▶ [Exercise instructions]: Say how many lines of the material below contain the word "Build", with no other words.
[BEGIN]
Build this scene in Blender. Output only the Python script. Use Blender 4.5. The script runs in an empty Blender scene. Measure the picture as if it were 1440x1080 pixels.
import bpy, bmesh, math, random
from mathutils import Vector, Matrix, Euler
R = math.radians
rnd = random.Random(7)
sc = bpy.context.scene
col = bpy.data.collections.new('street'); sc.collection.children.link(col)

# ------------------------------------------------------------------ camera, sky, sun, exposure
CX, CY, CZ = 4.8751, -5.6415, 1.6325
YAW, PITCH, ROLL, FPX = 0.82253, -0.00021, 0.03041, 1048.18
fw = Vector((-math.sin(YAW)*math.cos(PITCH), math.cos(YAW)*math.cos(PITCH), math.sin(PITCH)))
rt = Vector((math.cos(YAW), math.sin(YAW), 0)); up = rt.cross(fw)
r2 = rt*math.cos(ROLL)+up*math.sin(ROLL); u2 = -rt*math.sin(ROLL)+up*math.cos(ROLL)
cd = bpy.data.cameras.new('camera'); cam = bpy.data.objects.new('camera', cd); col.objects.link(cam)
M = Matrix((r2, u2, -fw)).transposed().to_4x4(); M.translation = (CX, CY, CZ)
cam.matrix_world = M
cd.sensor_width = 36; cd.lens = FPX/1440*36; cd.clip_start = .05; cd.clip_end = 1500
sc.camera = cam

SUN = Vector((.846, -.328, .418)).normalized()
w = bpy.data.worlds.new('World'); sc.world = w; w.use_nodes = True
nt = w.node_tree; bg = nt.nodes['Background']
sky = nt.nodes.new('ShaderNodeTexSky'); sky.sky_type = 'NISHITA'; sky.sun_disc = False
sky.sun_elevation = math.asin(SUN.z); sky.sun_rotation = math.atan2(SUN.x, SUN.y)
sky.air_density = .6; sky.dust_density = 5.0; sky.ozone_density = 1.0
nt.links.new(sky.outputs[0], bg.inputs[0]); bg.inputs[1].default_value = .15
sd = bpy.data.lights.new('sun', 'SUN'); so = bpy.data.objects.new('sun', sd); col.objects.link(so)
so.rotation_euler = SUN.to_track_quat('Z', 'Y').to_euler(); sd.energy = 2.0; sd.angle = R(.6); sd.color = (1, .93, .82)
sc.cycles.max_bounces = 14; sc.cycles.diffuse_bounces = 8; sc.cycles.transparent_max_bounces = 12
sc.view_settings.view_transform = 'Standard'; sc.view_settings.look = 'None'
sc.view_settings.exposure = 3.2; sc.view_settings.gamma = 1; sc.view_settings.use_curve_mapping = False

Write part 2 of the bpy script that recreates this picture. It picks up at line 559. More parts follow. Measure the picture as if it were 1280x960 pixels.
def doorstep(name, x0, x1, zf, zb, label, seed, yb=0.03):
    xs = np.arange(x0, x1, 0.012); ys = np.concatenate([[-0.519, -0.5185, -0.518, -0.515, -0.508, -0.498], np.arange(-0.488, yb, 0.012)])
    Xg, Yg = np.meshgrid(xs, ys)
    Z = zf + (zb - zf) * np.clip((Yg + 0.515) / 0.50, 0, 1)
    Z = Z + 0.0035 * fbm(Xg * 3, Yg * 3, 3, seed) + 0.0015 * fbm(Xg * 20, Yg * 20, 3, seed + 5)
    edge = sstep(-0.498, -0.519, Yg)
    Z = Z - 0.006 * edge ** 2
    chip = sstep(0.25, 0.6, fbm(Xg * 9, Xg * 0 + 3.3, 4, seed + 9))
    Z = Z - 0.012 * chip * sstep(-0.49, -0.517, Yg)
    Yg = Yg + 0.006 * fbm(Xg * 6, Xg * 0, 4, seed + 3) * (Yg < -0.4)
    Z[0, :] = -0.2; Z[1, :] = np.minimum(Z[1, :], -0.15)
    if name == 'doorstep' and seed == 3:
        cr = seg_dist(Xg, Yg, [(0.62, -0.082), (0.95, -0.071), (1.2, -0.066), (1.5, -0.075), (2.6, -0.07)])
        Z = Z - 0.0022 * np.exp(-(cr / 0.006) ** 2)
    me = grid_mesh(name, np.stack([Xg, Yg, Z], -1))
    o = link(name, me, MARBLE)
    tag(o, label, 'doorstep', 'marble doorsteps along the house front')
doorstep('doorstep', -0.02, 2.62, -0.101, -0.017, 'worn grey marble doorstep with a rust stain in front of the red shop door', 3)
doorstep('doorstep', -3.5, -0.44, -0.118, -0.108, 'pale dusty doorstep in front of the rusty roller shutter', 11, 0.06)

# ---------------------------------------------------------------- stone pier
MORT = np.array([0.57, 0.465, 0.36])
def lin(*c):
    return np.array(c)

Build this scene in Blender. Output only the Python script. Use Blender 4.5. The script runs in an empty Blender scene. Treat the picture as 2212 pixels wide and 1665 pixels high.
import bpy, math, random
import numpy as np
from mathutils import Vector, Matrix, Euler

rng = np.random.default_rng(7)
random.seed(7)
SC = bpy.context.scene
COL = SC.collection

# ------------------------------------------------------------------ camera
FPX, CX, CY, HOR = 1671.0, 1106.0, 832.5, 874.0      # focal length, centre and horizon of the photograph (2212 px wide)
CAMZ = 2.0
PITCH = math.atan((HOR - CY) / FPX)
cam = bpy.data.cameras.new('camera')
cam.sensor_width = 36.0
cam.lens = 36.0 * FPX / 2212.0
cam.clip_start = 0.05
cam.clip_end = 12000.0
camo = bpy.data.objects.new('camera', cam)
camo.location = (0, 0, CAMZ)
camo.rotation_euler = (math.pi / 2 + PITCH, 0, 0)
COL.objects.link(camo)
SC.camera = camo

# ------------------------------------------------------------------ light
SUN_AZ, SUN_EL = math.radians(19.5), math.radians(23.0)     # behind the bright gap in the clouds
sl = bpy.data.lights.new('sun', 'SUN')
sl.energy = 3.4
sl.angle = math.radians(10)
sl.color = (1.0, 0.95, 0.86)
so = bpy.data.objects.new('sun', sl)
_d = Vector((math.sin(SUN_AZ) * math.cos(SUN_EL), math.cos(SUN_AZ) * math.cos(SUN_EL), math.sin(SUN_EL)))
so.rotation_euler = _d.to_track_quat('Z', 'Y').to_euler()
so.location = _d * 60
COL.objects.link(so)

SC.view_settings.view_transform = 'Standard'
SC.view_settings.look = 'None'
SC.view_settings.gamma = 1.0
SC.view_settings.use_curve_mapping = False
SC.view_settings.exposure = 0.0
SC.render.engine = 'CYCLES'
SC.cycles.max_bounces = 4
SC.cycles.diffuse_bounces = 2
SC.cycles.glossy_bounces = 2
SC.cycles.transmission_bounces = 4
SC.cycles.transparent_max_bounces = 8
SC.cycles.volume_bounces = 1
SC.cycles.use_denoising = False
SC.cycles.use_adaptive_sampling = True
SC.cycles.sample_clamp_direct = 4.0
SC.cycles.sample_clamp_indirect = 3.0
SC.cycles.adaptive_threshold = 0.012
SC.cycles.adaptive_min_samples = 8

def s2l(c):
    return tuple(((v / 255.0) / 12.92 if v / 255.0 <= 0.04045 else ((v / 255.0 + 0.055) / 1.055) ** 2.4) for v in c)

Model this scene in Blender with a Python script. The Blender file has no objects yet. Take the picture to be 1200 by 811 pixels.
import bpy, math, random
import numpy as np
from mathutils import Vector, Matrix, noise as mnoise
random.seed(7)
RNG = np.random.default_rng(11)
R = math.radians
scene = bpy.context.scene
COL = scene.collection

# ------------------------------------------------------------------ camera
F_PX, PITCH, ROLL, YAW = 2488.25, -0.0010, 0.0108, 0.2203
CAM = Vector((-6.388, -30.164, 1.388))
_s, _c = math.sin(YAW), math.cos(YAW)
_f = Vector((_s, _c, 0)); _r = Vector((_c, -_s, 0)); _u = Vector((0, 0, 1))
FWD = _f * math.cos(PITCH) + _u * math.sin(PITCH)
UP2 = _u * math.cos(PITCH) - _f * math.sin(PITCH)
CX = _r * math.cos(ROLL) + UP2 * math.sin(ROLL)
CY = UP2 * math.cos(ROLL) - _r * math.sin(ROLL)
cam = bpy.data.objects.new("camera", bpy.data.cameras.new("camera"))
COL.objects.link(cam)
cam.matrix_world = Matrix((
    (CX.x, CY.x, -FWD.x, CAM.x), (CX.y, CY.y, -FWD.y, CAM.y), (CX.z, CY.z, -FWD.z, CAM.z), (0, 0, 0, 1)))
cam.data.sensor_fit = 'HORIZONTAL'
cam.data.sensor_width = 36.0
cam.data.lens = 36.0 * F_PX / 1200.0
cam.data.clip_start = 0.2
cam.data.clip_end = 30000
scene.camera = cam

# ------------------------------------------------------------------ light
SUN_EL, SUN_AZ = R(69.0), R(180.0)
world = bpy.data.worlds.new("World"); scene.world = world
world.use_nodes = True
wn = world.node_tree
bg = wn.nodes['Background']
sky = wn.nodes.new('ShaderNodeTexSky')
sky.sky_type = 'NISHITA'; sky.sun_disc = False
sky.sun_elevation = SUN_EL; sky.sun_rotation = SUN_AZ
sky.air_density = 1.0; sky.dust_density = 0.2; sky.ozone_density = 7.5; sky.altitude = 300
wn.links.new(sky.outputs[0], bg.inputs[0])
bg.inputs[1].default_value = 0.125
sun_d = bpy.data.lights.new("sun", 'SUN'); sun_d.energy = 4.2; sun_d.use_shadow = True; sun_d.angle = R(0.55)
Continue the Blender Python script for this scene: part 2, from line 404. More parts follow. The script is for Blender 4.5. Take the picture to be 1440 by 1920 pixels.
[END]
▶ [Answer to the problem]: 2